Scripts that build scenes
:::::
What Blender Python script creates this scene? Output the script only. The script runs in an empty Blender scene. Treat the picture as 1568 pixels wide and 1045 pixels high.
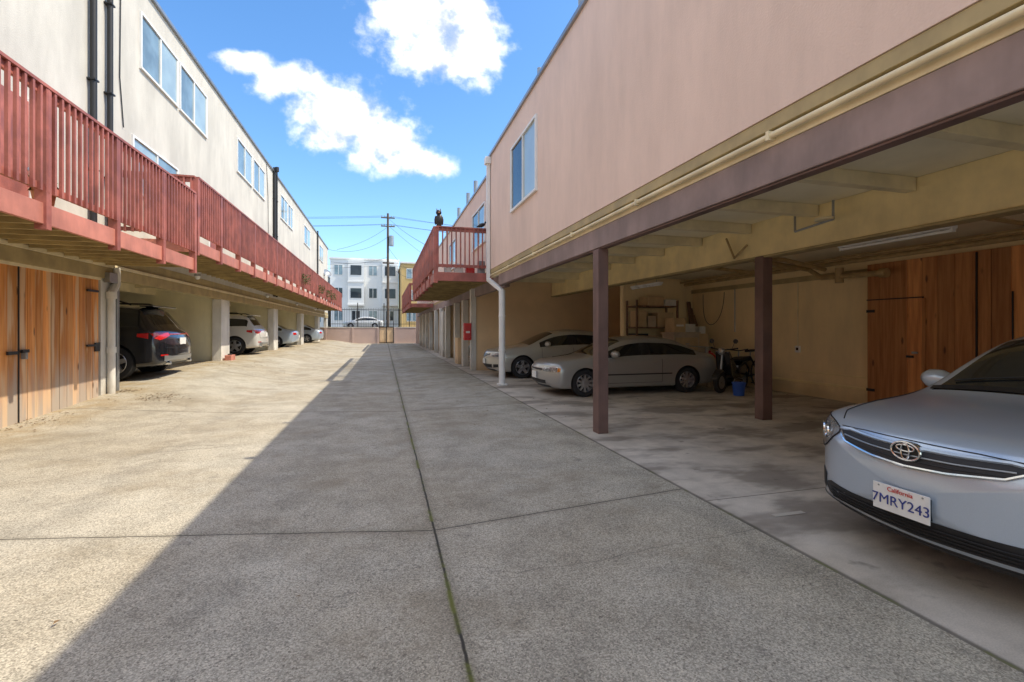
import bpy, bmesh, math, random
from mathutils import Vector, Matrix
from mathutils.bvhtree import BVHTree
random.seed(7)
scene=bpy.context.scene
scene.view_settings.view_transform='Standard'
scene.view_settings.look='None'
scene.view_settings.exposure=0
COL=scene.collection

# ------------------------------------------------------------ node helper
class NT:
    def __init__(s,nt): s.nt=nt; s.n=nt.nodes; s.l=nt.links
    def new(s,t,**k):
        n=s.n.new(t)
        for a,b in k.items(): setattr(n,a,b)
        return n
    def put(s,inp,v):
        if isinstance(v,bpy.types.NodeSocket): s.l.new(v,inp)
        elif isinstance(v,(tuple,list)) and len(v)==3 and inp.type=='RGBA': inp.default_value=(*v,1)
        else: inp.default_value=v
    def m(s,op,a,b=0.0,c=None,clamp=False):
        n=s.new('ShaderNodeMath',operation=op,use_clamp=clamp)
        s.put(n.inputs[0],a); s.put(n.inputs[1],b)
        if c is not None: s.put(n.inputs[2],c)
        return n.outputs[0]
    def vm(s,op,a,b):
        n=s.new('ShaderNodeVectorMath',operation=op)
        s.put(n.inputs[0],a); s.put(n.inputs[1],b)
        return n.outputs['Value'] if op in('LENGTH','DOT_PRODUCT') else n.outputs[0]
    def mix(s,f,a,b,bt='MIX'):
        n=s.new('ShaderNodeMix',data_type='RGBA',blend_type=bt)
        s.put(n.inputs[0],f); s.put(n.inputs[6],a); s.put(n.inputs[7],b)
        return n.outputs[2]
    def ss(s,v,a,b,lo=0.0,hi=1.0):
        n=s.new('ShaderNodeMapRange',interpolation_type='SMOOTHSTEP')
        s.put(n.inputs[0],v); n.inputs[1].default_value=a; n.inputs[2].default_value=b
        n.inputs[3].default_value=lo; n.inputs[4].default_value=hi
        return n.outputs[0]
    def noise(s,vec,scale,detail=4,rough=.55):
        n=s.new('ShaderNodeTexNoise'); s.put(n.inputs['Vector'],vec)
        n.inputs['Scale'].default_value=scale; n.inputs['Detail'].default_value=detail
        n.inputs['Roughness'].default_value=rough
        return n.outputs[0]
    def scale(s,vec,sc):
        n=s.new('ShaderNodeMapping'); s.put(n.inputs[0],vec); n.inputs[3].default_value=sc
        return n.outputs[0]
    def xyz(s,vec):
        n=s.new('ShaderNodeSeparateXYZ'); s.put(n.inputs[0],vec); return n.outputs
    def comb(s,a,b,c=0.0):
        n=s.new('ShaderNodeCombineXYZ'); s.put(n.inputs[0],a); s.put(n.inputs[1],b); s.put(n.inputs[2],c); return n.outputs[0]

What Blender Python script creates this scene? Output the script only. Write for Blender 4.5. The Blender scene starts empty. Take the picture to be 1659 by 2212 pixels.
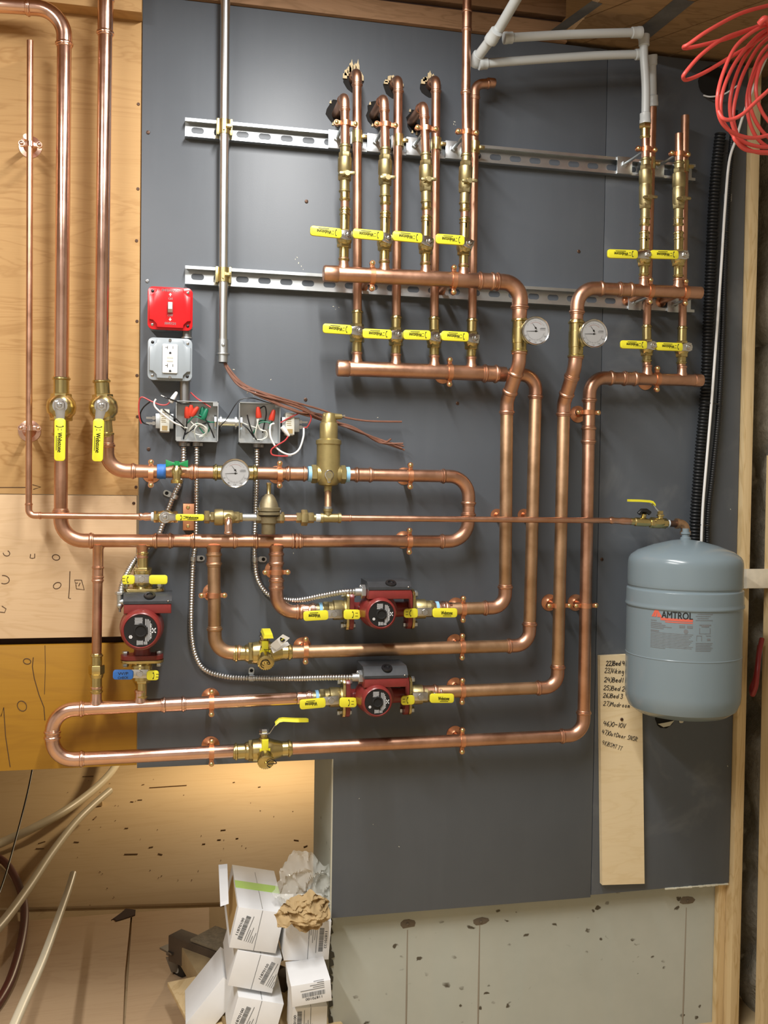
import bpy, bmesh, math, random
from mathutils import Vector, Matrix
random.seed(7)
S = bpy.context.scene
COL = S.collection
# ---------------------------------------------------------------- camera
YAW, PITCH, ROLL = math.radians(12.16), math.radians(-1.528), math.radians(0.812)
FOC, CX, CY = 2100.0, 829.5, 1106.0
CAM = Vector((0.0, -2.28, 1.42))
_f = Vector((math.sin(YAW)*math.cos(PITCH), math.cos(YAW)*math.cos(PITCH), math.sin(PITCH)))
_r0 = Vector((math.cos(YAW), -math.sin(YAW), 0)); _u0 = _r0.cross(_f)
_r = _r0*math.cos(ROLL) + _u0*math.sin(ROLL); _u = -_r0*math.sin(ROLL) + _u0*math.cos(ROLL)
cd = bpy.data.cameras.new('camera'); cam = bpy.data.objects.new('camera', cd); COL.objects.link(cam)
cd.sensor_fit = 'AUTO'; cd.sensor_width = 36.0; cd.lens = FOC/2212*36; cd.clip_start = 0.02
M = Matrix((( _r.x, _u.x, -_f.x, CAM.x), (_r.y, _u.y, -_f.y, CAM.y), (_r.z, _u.z, -_f.z, CAM.z), (0, 0, 0, 1)))
cam.matrix_world = M
S.camera = cam
# ---------------------------------------------------------------- light
S.view_settings.view_transform = 'Standard'; S.view_settings.look = 'None'
S.view_settings.exposure = 0.0; S.view_settings.gamma = 1.0; S.view_settings.use_curve_mapping = False
W = bpy.data.worlds.new('world'); S.world = W; W.use_nodes = True
W.node_tree.nodes['Background'].inputs[0].default_value = (0.9, 0.95, 1.0, 1)
W.node_tree.nodes['Background'].inputs[1].default_value = 0.05
def area(name, loc, sx, sy, energy, color):
    l = bpy.data.lights.new(name, 'AREA'); l.shape = 'RECTANGLE'; l.size = sx; l.size_y = sy
    l.energy = energy; l.color = color
    o = bpy.data.objects.new(name, l); COL.objects.link(o); o.location = loc
    return o
area('strip_lamp', (-0.85, -1.70, 2.62), 0.08, 1.2, 52, (1.0, 0.98, 0.95))
area('strip_lamp', (0.22, -1.10, 2.62), 0.08, 1.2, 45, (1.0, 0.98, 0.95))
_l = bpy.data.lights.new('bulb', 'POINT'); _l.energy = 40; _l.color = (1.0, 0.78, 0.50); _l.shadow_soft_size = 0.05
_b = bpy.data.objects.new('bulb', _l); COL.objects.link(_b); _b.location = (0.50, 2.45, 0.72)
# ---------------------------------------------------------------- picking points of the room
def ray(u, v):
    return _f*FOC + _r*(u-CX) + _u*(CY-v)
def P(u, v, h=0.0):
    "point seen at (u,v) on the plane h metres in front of the wall face"
    d = ray(u, v); return CAM + d*((-h-CAM.y)/d.y)
def G(u, v, z=0.0):
    d = ray(u, v); return CAM + d*((z-CAM.z)/d.z)
def mpp(u, v, h=0.0):
    d = ray(u, v); return (-h-CAM.y)/d.y
def px(p):
    d = Vector(p)-CAM; w = d.dot(_f); return (CX+FOC*d.dot(_r)/w, CY-FOC*d.dot(_u)/w)
X = Vector((1, 0, 0)); Z = Vector((0, 0, 1)); F = Vector((0, -1, 0))
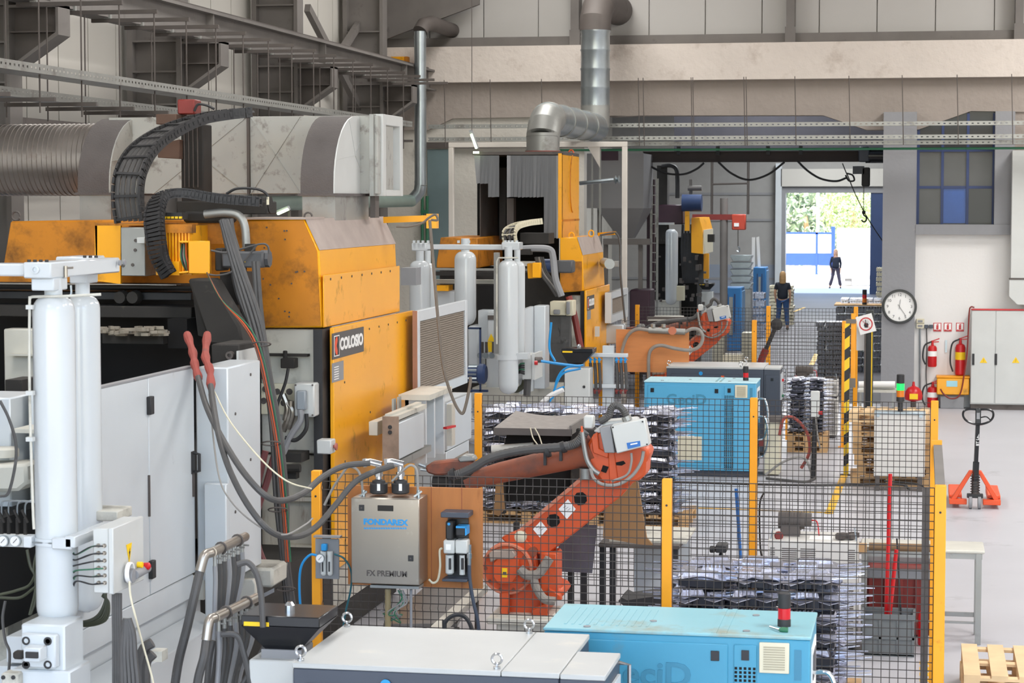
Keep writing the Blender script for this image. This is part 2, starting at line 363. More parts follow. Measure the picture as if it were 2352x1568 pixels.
for r in range(3):
    for c in range(3):
        part('pane', MB().box(wx[c]+.02, wx[c+1]-.02, BW+.09, BW+.12, zz[r]+.02, zz[r+1]-.02), tones[r][c], wn)
for c in range(4): part('window_bar', MB().box(wx[c]-.025, wx[c]+.025, BW+.05, BW+.12, z_s1, lb), 'win_blue', wn)
for r in range(1, 3): part('window_bar', MB().box(wx[0], wx[3], BW+.06, BW+.11, zz[r]-.025, zz[r]+.025), 'win_blue', wn)
# wall behind everything left of the pillar, above hall 2 opening, and the far hall
FW = 92.0
def XF(px, py=450): return onY(px, py, FW).x
struct('ceiling_far', MB().box(-13, 12, 44, FW, 8.6, 8.8), 'steel_beam')
struct('wall_far_left', MB().box(-13.2, -13, 44, FW, 0, 8.8), 'plaster_w')
dx0, dx1 = XF(1806), XF(2000); dz = onY(1900, 443, FW).z
fwl = part('wall_far', MB().box(-13, dx0, FW, FW+.3, 0, 8.8).box(dx1, 12, FW, FW+.3, 0, 8.8).box(dx0, dx1, FW, FW+.3, dz, 8.8), mat('far_wall_paint', '#9C9A97', .8, var=.06), None); fwl['kind'] = 'structure'
zj = [onY(1700, y, FW).z for y in (640, 505, 445, 380)]
part('dado', MB().box(XF(1600), XF(1782), FW-.04, FW, 0, zj[0]+.6), mat('pale_blue_grey_wall', '#8B93A0', .75, var=.05), fwl)
for z in zj[:3]: part('joint', MB().box(-13, XF(1782), FW-.05, FW, z-.05, z+.05), 'grey_mid', fwl)
# roller door box, posts and the blue sliding leaf of the far door
d2 = part('door_2', MB().box(XF(1795), XF(2035), FW-.5, FW-.05, onY(1900, 428, FW).z, onY(1900, 388, FW).z), 'clad', None); d2['kind'] = 'structure'
part('door_post', MB().box(XF(1783), XF(1797), FW-.5, FW-.02, 0, onY(1900, 375, FW).z), 'white', d2)
part('door_post', MB().box(XF(1797), dx0, FW-.35, FW-.02, 0, dz+.5), 'grey_mid', d2)
part('door_lintel', MB().box(dx0, dx1+1.2, FW-.35, FW-.02, dz, dz+.28), 'grey_mid', d2)
part('door_leaf', MB().box(dx1, XF(2040), FW-.3, FW-.1, 0, dz+.1), 'navy', d2)
struct('wall_far_header', MB().box(x1, x2+.2, 50, 50.3, onY(1700, 372, 50).z, 8.6), mat('dark_header', '#55535A', .8))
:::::
## Directions for this task
Check each line of the data above for the word "empty" and say how many lines have it. Give the number alone.

## The output
2